Un mineur peut-il contracter seul?
Emmanuelle Faulkner
2015-05-29 11:15:00
Étant donné que le mineur travaillait à temps plein depuis quelques mois, la juge a retenu qu’il était raisonnable de conclure que l’entente pour le paiement de frais mensuels d’un téléphone cellulaire prêté par un ami visait à satisfaire ses besoins ordinaires et usuels au sens de l’article 157 du Code civil du Québec (C.C.Q.).
Dans quelles autres circonstances un mineur peut-il contracter seul ? En voici quelques exemples.
Perçage du nombril
Dans Bédard c. Roussin Parfumerie inc., les parents d’une enfant de 13 ans et 7 mois reprochaient à une entreprise d’avoir procédé au perçage du nombril de celle-ci sans leur consentement. Ils réclamaient 2 000 dollars en dommages-intérêts pour leur fille mineure en raison d’une atteinte à son intégrité physique. Ils demandaient aussi 1 000 dollars pour troubles, inconvénients et dommages découlant du non-respect de leur autorité parentale.
Or, la juge a retenu que le perçage du nombril, dont le coût était de 40 dollars, répond à une mode attirant les jeunes et ne présentant aucun risque pour leur santé. Selon elle, il s’agit donc d’un besoin ordinaire et usuel qu’une jeune fille de cet âge pouvait légalement satisfaire sans l’autorisation de ses parents.

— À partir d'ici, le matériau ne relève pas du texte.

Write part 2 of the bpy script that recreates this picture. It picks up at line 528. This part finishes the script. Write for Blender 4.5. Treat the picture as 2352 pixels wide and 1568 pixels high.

Cette dernière n’a subi aucune atteinte à son intégrité physique ni aucun préjudice financier, ce qui confirme qu’il ne s’agissait pas d’un acte important nécessitant le respect des formalités de protection prévues par la loi.
Perçage de la langue
Par contre, compte tenu des risques pour sa santé, un mineur âgé de 13 ans ne peut se faire percer la langue sans le consentement du titulaire de l’autorité parentale (Corbeil c. Ladouceur (Boutique Enigma)). Il ne s’agit pas d’un besoin ordinaire et usuel pour lequel un mineur peut contracter seul.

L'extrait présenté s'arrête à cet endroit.